Archbishop Leo Cushley joined the Rt Rev Sally Foster-Fulton at Scotland's facility for women in custody on Friday.

The visit to HMP & YOI Stirling gave the church leaders the opportunity to see the prison chaplaincy service, which offers spiritual and pastoral support to those in custody of all faiths and none.

Rev Foster-Fulton, Moderator of the General Assembly of the Church of Scotland, said: “Church of Scotland representatives serve as chaplains in prisons across the country, providing pastoral and spiritual care for the whole of the prison population.

"Jesus said ‘I needed clothes and you clothed me, I was sick and you looked after me, I was in prison and you came to visit me'.

“Chaplains form a strong link between the communities inside and outside, supporting families and caring for those most in need, helping them to discover purpose and meaning and develop the resources to live a fulfilled life.”

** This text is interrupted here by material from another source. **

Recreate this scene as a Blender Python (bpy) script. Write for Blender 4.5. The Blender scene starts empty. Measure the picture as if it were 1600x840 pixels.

Archbishop Cushley said: “Chaplains play an important role in prisons across Scotland in helping with the wellbeing and spiritual direction of prisoners.

“Sally and I were keen to visit HMI & YOI Stirling and we are impressed with the facilities provided and the steps taken to ensure the care of women in custody.”

'Happier futures'

Paula Arnold, Governor of HMP & YOI Stirling, said: “We value our partnerships with the Church of Scotland and the Catholic Church in Scotland, and the important role that chaplains play in supporting people on their personal journey in custody.

“Relationships, including those based on religion and faith, are key to supporting the wellbeing of our women and helping them towards happier and healthier futures.”

In 2022, the Church of Scotland and the Catholic Church in Scotland formally signed an historic declaration of friendship known as the St Margaret Declaration.

It describes the Churches' shared beliefs, ‘rooted in the Apostles, Christ's first disciples,' and acknowledges a common heritage as Christians in Scotland.

Churches around the world are currently marking the Week of Prayer for Christian Unity  an event that takes place over eight days between the feasts of St Peter and St Paul.